§ Required work
The material below holds pictures; leave them out and reproduce exactly the lines from the one with "Recreate this scene" through the one with "bpy.data.objects.remove(_o)", inclusive.

§ Extracted data
===
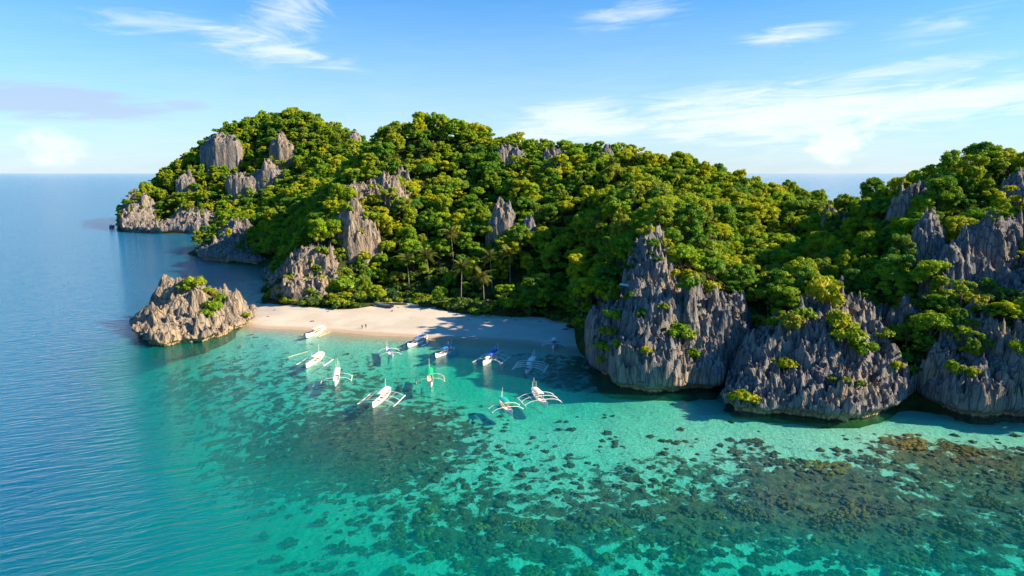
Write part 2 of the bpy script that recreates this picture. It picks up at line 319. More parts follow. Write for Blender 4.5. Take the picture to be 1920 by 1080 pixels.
# ------------------------------------------------------------------ sand: seabed and beach in one height function
sand_pts = []
for u, v, z in [  # waterline and beach
        (478, 614, 0), (540, 617, 0), (600, 620, 0), (700, 629, 0), (800, 634, 0), (900, 638, 0), (1000, 646, 0), (1095, 655, 0),
        (490, 600, 1.0), (500, 582, .9), (480, 590, .5), (445, 582, -.6), (490, 569, -.2), (460, 572, -1.5), (560, 600, 1.5), (640, 604, 1.5), (740, 606, 1.6), (840, 612, 1.7), (940, 616, 1.7), (1030, 622, 1.7), (1090, 640, 1.6),
        (560, 580, 2.3), (640, 580, 2.6), (720, 574, 2.8), (800, 578, 2.8), (880, 588, 2.8), (960, 591, 2.8), (1030, 598, 2.8), (1090, 620, 2.8), (760, 560, 1.5), (900, 566, 1.5), (1040, 570, 1.5), (680, 556, 1.0),
        # shallows off the beach
        (540, 628, -.8), (640, 636, -.9), (740, 642, -1.0), (850, 648, -1.1), (960, 656, -1.1), (1060, 664, -1.0), (480, 640, -2.2), (560, 660, -2.2), (640, 680, -2.4), (740, 680, -3.2), (840, 680, -3.6), (940, 690, -3.8), (1040, 690, -3.8),
        (1090, 700, -3.2), (620, 720, -3.4), (720, 730, -3.4), (840, 730, -3.6), (950, 730, -3.8), (1060, 730, -3.8), (1130, 750, -2.6), (1200, 755, -1.9), (1300, 760, -1.6), (1400, 800, -1.4), (1500, 820, -1.3), (1600, 830, -1.3), (1700, 800, -1.3), (1800, 810, -1.4), (1900, 815, -1.5),
        (1380, 720, -2.0),
        # reef flat in front
        (760, 800, -3.4), (900, 800, -2.8), (1050, 800, -2.3), (1200, 810, -2.0), (1350, 830, -1.8), (600, 800, -5.0), (700, 880, -4.4), (850, 880, -3.4), (1000, 880, -3.0), (1200, 880, -2.7), (1400, 890, -2.6), (1600, 900, -2.6), (1800, 900, -2.6), (1915, 920, -2.8),
        (750, 960, -5.0), (900, 960, -4.2), (1100, 960, -3.6), (1300, 950, -3.4), (1500, 960, -3.3), (1700, 960, -3.3), (1900, 980, -3.4), (700, 1060, -6.4), (900, 1060, -5.4), (1100, 1060, -5.0), (1300, 1060, -4.7), (1500, 1060, -4.5), (1700, 1060, -4.4), (1900, 1060, -4.5),
        # drop-off on the left
        (520, 740, -4.4), (430, 690, -4.4), (330, 670, -5.5), (270, 660, -9), (560, 860, -6.6), (450, 800, -8.0), (350, 750, -8.5), (240, 720, -12), (500, 950, -7.6), (400, 950, -9), (300, 850, -10.5), (600, 960, -6.6), (200, 800, -12.5), (100, 700, -17), (0, 640, -24),
        (550, 1060, -7.4), (400, 1060, -9), (250, 1000, -10.5), (100, 900, -13.5), (0, 800, -18), (0, 1000, -13.5), (150, 1070, -11), (200, 600, -22), (100, 550, -32), (240, 540, -24), (350, 520, -13), (420, 530, -8), (420, 560, -5), (470, 545, -5), (330, 580, -6), (440, 505, -9), (380, 460, -12), (300, 455, -20), (200, 460, -34), (0, 450, -45), (430, 460, -6)]:
    g = G(u, v); sand_pts.append((g[0], g[1], z))
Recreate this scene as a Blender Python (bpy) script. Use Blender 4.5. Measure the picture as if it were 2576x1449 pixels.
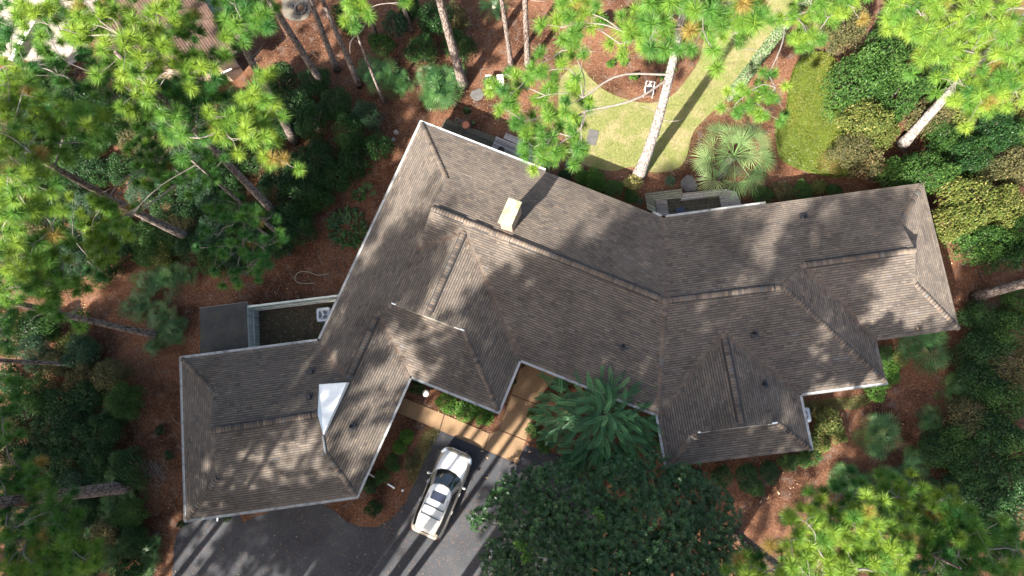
import bpy, math, random
import numpy as np
from mathutils import Vector, Matrix

scene = bpy.context.scene
for _o in list(bpy.data.objects):
    bpy.data.objects.remove(_o)

# ------------------------------------------------------------------ camera
# measured on a 2576 x 1449 view of the photograph; drone 40 m up, looking almost straight down
IW, IH, FPX, CAM_H = 2576.0, 1449.0, 1717.0, 40.0
NADIR = (1370.0, 1000.0)
_d = np.array([NADIR[0] - IW / 2, -(NADIR[1] - IH / 2), -FPX]); _d /= np.linalg.norm(_d)
_zc = -_d
_xc = np.array([1.0, 0, 0]) - _zc * _zc[0]; _xc /= np.linalg.norm(_xc)
_yc = np.cross(_zc, _xc)
ROT = np.array([_xc, _yc, _zc])
cam_data = bpy.data.cameras.new("camera")
cam_data.sensor_width = 36.0
cam_data.lens = 36.0 * FPX / IW
cam_data.clip_start = 0.5
cam_data.clip_end = 3000.0
cam = bpy.data.objects.new("camera", cam_data)
scene.collection.objects.link(cam)
cam.matrix_world = Matrix.Translation((0, 0, CAM_H)) @ Matrix([list(r) for r in ROT]).to_4x4()
scene.camera = cam

def P(px, py, z=0.0):
    """the point at height z that is seen at this place of the photograph"""
    v = ROT @ np.array([px - IW / 2, -(py - IH / 2), -FPX])
    t = (z - CAM_H) / v[2]
    return np.array([v[0] * t, v[1] * t, z])

# ------------------------------------------------------------------ sky and sun
SUN_EL = math.radians(43.0)
SUN_TO = np.array([0.60, 0.80])                     # way the shadows fall on the ground
SUN_TO = SUN_TO / np.linalg.norm(SUN_TO)
world = bpy.data.worlds.new("World"); scene.world = world; world.use_nodes = True
wn = world.node_tree.nodes; wl = world.node_tree.links
wn.clear()
wo = wn.new("ShaderNodeOutputWorld"); wb = wn.new("ShaderNodeBackground"); ws = wn.new("ShaderNodeTexSky")
ws.sky_type = 'NISHITA'; ws.sun_disc = False
ws.sun_elevation = SUN_EL; ws.air_density = 1.0; ws.dust_density = 4.0; ws.ozone_density = 0.3
ws.sun_rotation = math.atan2(-SUN_TO[0], -SUN_TO[1])
wb.inputs["Strength"].default_value = 0.098
wl.new(ws.outputs[0], wb.inputs[0]); wl.new(wb.outputs[0], wo.inputs[0])
sd = bpy.data.lights.new("sun", 'SUN'); sd.energy = 5.0; sd.angle = math.radians(0.75); sd.color = (1.0, 0.95, 0.87)
sun = bpy.data.objects.new("sun", sd); scene.collection.objects.link(sun)
_l = Vector((SUN_TO[0] * math.cos(SUN_EL), SUN_TO[1] * math.cos(SUN_EL), -math.sin(SUN_EL)))
sun.rotation_euler = _l.to_track_quat('-Z', 'Y').to_euler(); sun.location = (-40, -50, 60)
scene.view_settings.view_transform = 'Standard'
scene.view_settings.look = 'None'
scene.view_settings.gamma = 1.0
scene.view_settings.use_curve_mapping = False
scene.view_settings.exposure = 2.05
scene.cycles.max_bounces = 5; scene.cycles.diffuse_bounces = 2; scene.cycles.glossy_bounces = 2; scene.cycles.transmission_bounces = 3

# ------------------------------------------------------------------ helpers
COL = scene.collection
rng = np.random.default_rng(7)
random.seed(7)

class MB:
    """collects vertices and faces, then makes ONE mesh object"""
    def __init__(s): s.v = []; s.f = []; s.t = []; s.n = 0
    def add(s, v, f, t=None):
        if not isinstance(f, np.ndarray): f = list(f)
        elif f.ndim == 1: f = f.reshape(1, -1)
        v = np.asarray(v, float).reshape(-1, 3)
        if len(set(len(q) for q in f)) > 1:                       # faces of different sizes
            n0 = s.n; s.v.append(v); s.n += len(v)
            for q in f: s.f.append(np.array([q]) + n0); s.t.append(np.array([0.5 if t is None else float(t)]))
            return
        f = np.asarray(f, int)
        if f.ndim == 1: f = f.reshape(1, -1)
        s.v.append(v); s.f.append(f + s.n)
        s.t.append(np.full(len(f), 0.5) if t is None else np.array(np.broadcast_to(t, (len(f),)), float))
        s.n += len(v)
    def box(s, c, size, ax=0.0, t=None, top=1.0):
        c = np.asarray(c, float); hx, hy, hz = np.asarray(size, float) / 2
        ca, sa = math.cos(ax), math.sin(ax); vs = []
        for z, k in ((-hz, 1.0), (hz, top)):
            for x, y in ((-hx, -hy), (hx, -hy), (hx, hy), (-hx, hy)):
                x *= k; y *= k
                vs.append((c[0] + x * ca - y * sa, c[1] + x * sa + y * ca, c[2] + z))
        s.add(vs, [(0, 3, 2, 1), (4, 5, 6, 7), (0, 1, 5, 4), (1, 2, 6, 5), (2, 3, 7, 6), (3, 0, 4, 7)], t)
    def prism(s, poly, z0, z1, t=None, inset=0.0):
        """poly: list of xy or xyz, counted either way round"""
        p = np.array([q[:2] for q in poly], float); n = len(p)
        ar = 0.5 * np.sum(p[:, 0] * np.roll(p[:, 1], -1) - np.roll(p[:, 0], -1) * p[:, 1])
        if ar < 0: p = p[::-1]
        top = offset_poly(p, -inset) if inset else p
        v = np.vstack([np.c_[p, np.full(n, z0)], np.c_[top, np.full(n, z1)]])
        i = np.arange(n); j = (i + 1) % n
        s.add(v, np.c_[i, j, j + n, i + n], t)
        s.n -= 2 * n; s.v.pop()
        s.v.append(v); s.f.append(np.array([np.arange(n, 2 * n)]) + s.n); s.t.append(np.array([0.5 if t is None else t]))
        s.f.append(np.array([np.arange(n)[::-1]]) + s.n); s.t.append(np.array([0.5 if t is None else t]))
        s.n += 2 * n
    def tube(s, pts, radii, seg=8, cap=True, t=None, wob=0.0):
        pts = np.asarray(pts, float); n = len(pts)
        radii = np.broadcast_to(np.asarray(radii, float), (n,))
        tan = np.gradient(pts, axis=0); tan /= np.linalg.norm(tan, axis=1)[:, None] + 1e-9
        ref = np.array([1.0, 0, 0]) if abs(tan[0][0]) < 0.8 else np.array([0, 1.0, 0])
        ang = np.linspace(0, 2 * np.pi, seg, endpoint=False); vs = []
        for k in range(n):
            u = np.cross(tan[k], ref)
            if np.linalg.norm(u) < 1e-3: u = np.cross(tan[k], ref[[1, 2, 0]])
            u /= np.linalg.norm(u); w = np.cross(tan[k], u)
            r = radii[k] * (1 + wob * rng.normal(0, 1, seg)[:, None]) if wob else radii[k]
            vs.append(pts[k] + (np.cos(ang)[:, None] * u + np.sin(ang)[:, None] * w) * r)
        f = []
        for k in range(n - 1):
            for a in range(seg):
                b = (a + 1) % seg
                f.append((k * seg + a, k * seg + b, (k + 1) * seg + b, (k + 1) * seg + a))
        base = s.n
        s.add(np.vstack(vs), f, t)
        if cap:
            s.f.append(np.array([np.arange(seg)[::-1]]) + base); s.t.append(np.array([0.5 if t is None else t]))
            s.f.append(np.array([np.arange(seg) + (n - 1) * seg]) + base); s.t.append(np.array([0.5 if t is None else t]))
    def lathe(s, prof, c=(0, 0, 0), seg=20, t=None):
        """prof: list of (radius, z)"""
        c = np.asarray(c, float); ang = np.linspace(0, 2 * np.pi, seg, endpoint=False); vs = []; f = []
        for r, z in prof:
            vs.append(np.c_[c[0] + r * np.cos(ang), c[1] + r * np.sin(ang), np.full(seg, c[2] + z)])
        for k in range(len(prof) - 1):
            for a in range(seg):
                b = (a + 1) % seg
                f.append((k * seg + a, k * seg + b, (k + 1) * seg + b, (k + 1) * seg + a))
        s.add(np.vstack(vs), f, t)
    def mesh(s, name, mat=None, smooth=False, origin=(0, 0, 0)):
        me = bpy.data.meshes.new(name)
        v = np.vstack(s.v) - np.asarray(origin, float)
        me.vertices.add(len(v)); me.vertices.foreach_set("co", v.astype(np.float32).ravel())
        tot = np.concatenate([np.full(len(f), f.shape[1]) for f in s.f])
        loops = np.concatenate([f.ravel() for f in s.f])
        me.loops.add(len(loops)); me.loops.foreach_set("vertex_index", loops.astype(np.int32))
        me.polygons.add(len(tot))
        st = np.concatenate([[0], np.cumsum(tot)[:-1]])
        me.polygons.foreach_set("loop_start", st.astype(np.int32))
        me.polygons.foreach_set("loop_total", tot.astype(np.int32))
        a = me.attributes.new("tint", 'FLOAT', 'FACE'); a.data.foreach_set("value", np.concatenate(s.t).astype(np.float32))
        me.update(calc_edges=True)
        me.polygons.foreach_set("use_smooth", np.full(len(tot), bool(smooth)))
        if mat: me.materials.append(mat)
        return me
    def build(s, name, mat, parent=None, smooth=False, local=False):
        o0 = (0, 0, 0)
        if parent is not None and not local: o0 = world_loc(parent)
        return link(name, s.mesh(name, mat, smooth, o0), parent)

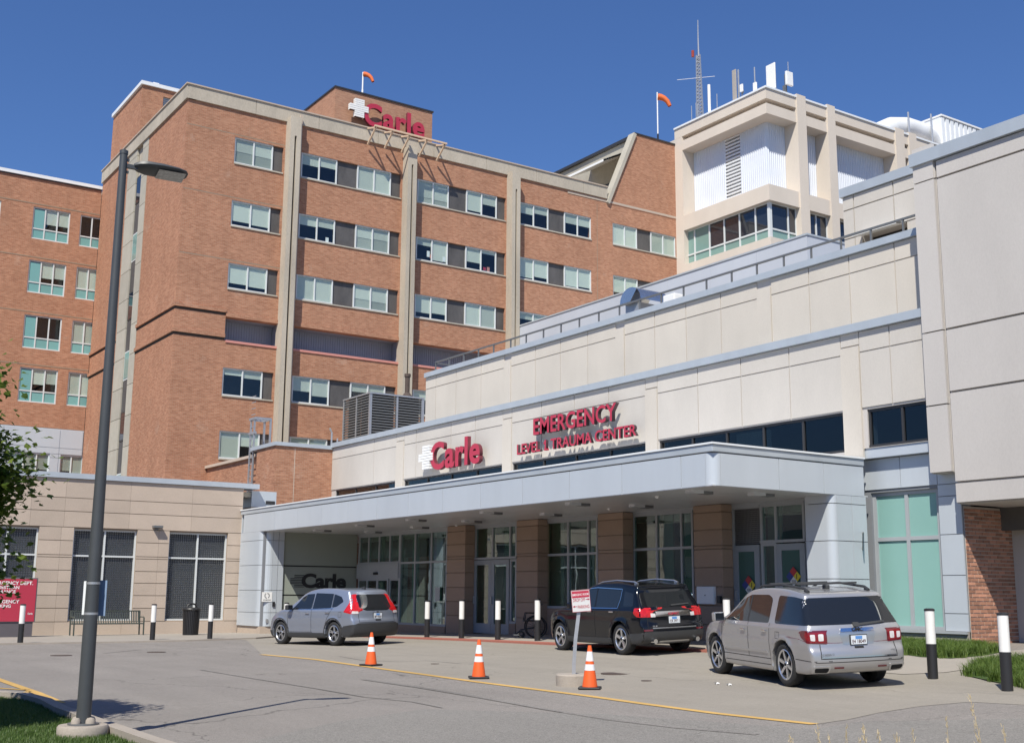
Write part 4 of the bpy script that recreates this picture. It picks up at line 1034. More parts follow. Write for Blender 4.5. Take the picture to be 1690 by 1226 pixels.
# stone piers
pp = [(737, 767), (852, 887), (987, 1028.6), (1146, 1193)]
zjp = [hX(990, y, X1)[1] for y in (859, 884.5, 908, 913, 940, 968.5, 996, 1024)]
for i, (p0, p1) in enumerate(pp):
    y1, y0 = aY(p0, X1, 950), aY(p1, X1, 950)
    t = thing('stone_pier', ['square brown stone pier beside the wide entrance glazing, leftmost of four',
        'square brown stone pier right of the hinged glass doors', 'square brown stone pier behind the black car',
        'square brown stone pier with white box, beside the diamond marked doors'][i], 'pier', (X1, y0, 0), 'stone piers under the canopy')
    t.location = (0,0,0)
    gg = float(gz(X1, y0))
    MB().box(X1+.03, X2+.1, y0+.03, y1-.03, gg-.3, ZS-.012).build('core', M['stone_joint'], t)
    zz = sorted([gg+.02, ZS-.013] + [z for z in zjp if z > gg+.3])
    for j in range(len(zz)-1):
        MB().box(X1, X2-.03, y0, y1, zz[j]+.011, zz[j+1]-.011).build('stone_block', M['pillar'], t, bevel=.006)
# ================================================================ pale concrete tower with white corrugated infill
XT2 = 51.6
YTc, ztt = hX(1263.5, 142, XT2)
print('tower', XT2, YTc, ztt)
TW = thing('concrete_plant_tower', 'cream concrete tower with white corrugated infill and antennas on its roof', 'building', (0,0,0))
def zt_at(y): return hX(1264, y, XT2)[1]
g1z, g0z, op1 = zt_at(162), zt_at(170), zt_at(187)
b1 = hX(1271, 302.5, XT2)[1]; wh1 = hX(1270, 329.5, XT2)[1]; wh0 = hX(1273, 390, XT2)[1]; wtr = hX(1273, 372, XT2)[1]
print('levels', ztt, g1z, g0z, op1, b1, wh1, wh0)
TD = 1.05
Yend = YM-.01; Xend = aX(1640, YTc, 300)
pw = .75
def tb(x0, x1, y0, y1, z0, z1, nm='band', mt='tower'): return MB().box(x0, x1, y0, y1, z0, z1).build(nm, M[mt], TW)
# horizontal bands wrap the corner: top band, groove, lower band, sill band, base
for nm, za, zb_, off in (('top_band', g1z, ztt-.12, 0), ('groove_band', g0z, g1z, .45), ('lintel_band', op1, g0z, 0), ('sill_band', wh1, b1, 0), ('base_band', 6, wh0, 0)):
    b = MB(); o = off; dd = TD+.3
    b.box(XT2+o, XT2+dd, YTc+o, Yend, za, zb_); b.box(XT2+dd, Xend, YTc+o, YTc+dd, za, zb_)
    b.build(nm, M['tower'], TW)
b = MB(); b.box(XT2-.08, XT2+1, YTc-.08, Yend, ztt-.12, ztt); b.box(XT2+1, Xend, YTc-.08, YTc+1, ztt-.12, ztt); b.build('roof_edge', M['white_edge'], TW)
tb(XT2+.5, Xend, YTc+.5, Yend+8, ztt-.8, ztt-.5, 'roof')
# end pier next to the brick block
tb(XT2-.003, XT2+TD, Yend-pw, Yend+.6, 6, g1z-.01, 'pier'); 
# piers on the right hand face
prx = [(1316, 1330.5), (1366, 1378.5), (1477, 1491), (1499, 1511)]
PX = [(aX(a, YTc, 240), aX(q, YTc, 240)) for a, q in prx]
for a, q in PX: tb(a, q, YTc-.10, YTc+TD, 6, ztt+.12, 'pier')
tb(PX[2][1]-.01, PX[3][0]+.01, YTc+.02, YTc+TD, 6, op1-2.0, 'infill_band'); tb(PX[2][1]-.01, PX[3][0]+.01, YTc+.1, YTc+TD, op1-.01, g0z, 'infill_band')
tb(PX[3][1]-.01, Xend, YTc+.02, YTc+TD, 6, op1, 'infill_band')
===
§ Exercise response
Recreate this scene as a Blender Python (bpy) script. Use Blender 4.5. Measure the picture as if it were 2576x1449 pixels.
import bpy, math, random
import numpy as np
from mathutils import Vector, Matrix

scene = bpy.context.scene
for _o in list(bpy.data.objects):
    bpy.data.objects.remove(_o)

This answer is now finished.